Now that we're here, we're so far away....

Oct 16, 2006 10:42

So yeah, things aren't going so well, but you all knew that already. I swear I spend like every second here wanting to leave. I just want to transfer out, nothing can be worse than here. It's like jail, seriously. I cant do anything without people watching me. I'm serious. The other day I went running off campus and a security guard followed me around the entire time. I don't know. This school wasnt chosen by me and it was a BIG mistake by me. My parents chose this for me and I don't know what the hell I was thinking because this is the worst possible place in the world for me. I hate that I can't have fun and have friends, I mean it's fricken October already. I dont know how I am going to last the entire year like this. And what was I thinking, taking fucking the worst classes ever. I can't do it. It seems like every week I confide within myself and cry. Everytime. I look in the mirror and see how sad I look and it's depressing. How can I live like this? I've done it before, and I don't want to do it again. Siena just sucks so much. Everytime I come back here after the weekend I get a sense of dread inside myself saying "I'm back here again...shit" It's just torture. COllege isn't supposed to be torture is it? How can Siena not have club sports. How retarded are you. I thought this was a big sports school, thats bull shit. I can't wait till I can get out of here. I swear, every week I look forward to the same thing...the weekend so that I can be happy again and enjoy my life. I just want to have a normal college experience, ya know, going to dinner and eating, playing sports, having fun, DRINKING maybe? Would that be so hard. Honestly, I have no independance here. I feel like I cant go anywhere or do anything without someone watching me. It's ridiculous. I seriously hate my life right now and I hate bringing everyone else down with me. But I can't keep holding all these feelings inside like this, its tearing me apart. So many things have gone wrong in my life, why did this have to be one of them? I can't stand it.

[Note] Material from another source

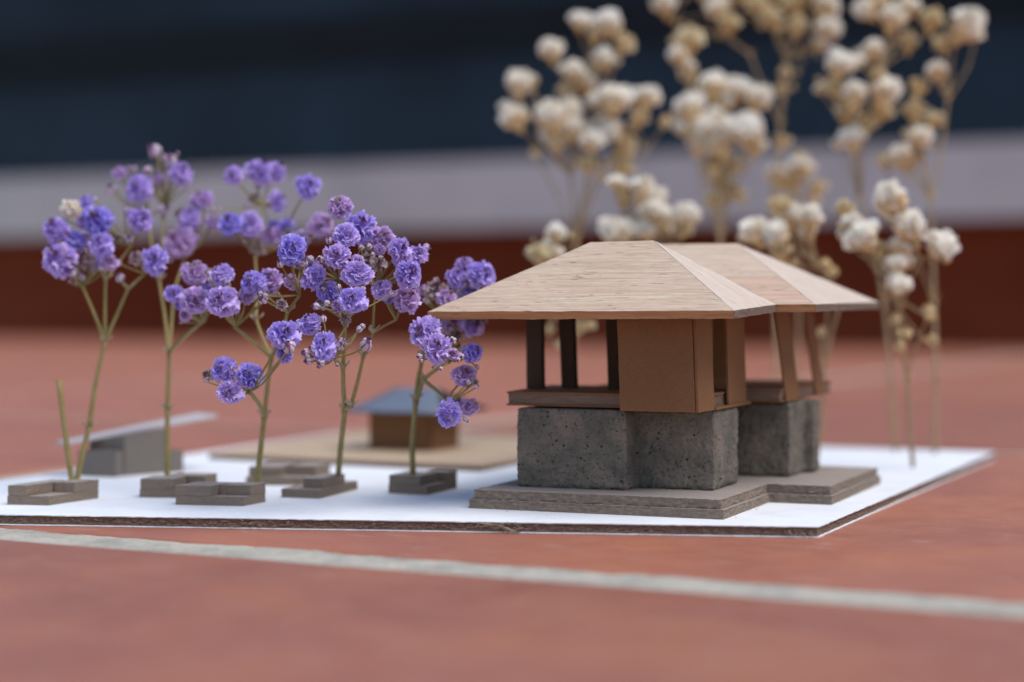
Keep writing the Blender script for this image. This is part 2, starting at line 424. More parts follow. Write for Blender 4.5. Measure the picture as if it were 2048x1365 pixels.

I don't know where I am transferring yet but I know that I want a school that is big, and somehwere I can play a sport....aka softball. Not Division One because thats just too much. I am thinking Division 3. And I want a school with lots of clubs that are INTERESTING and not gay like Siena. I swear I don't know how I am gonna do this. This was the worst decesion byb far, I have ever made in my life. I hate this. The schoolwork is just stupid, I can't believe it. I feel like I am an object and not a person. I don't feel any different from anyone else and thats the worst. I can't express myself through sports and its the worst feeling in the world. I hate this.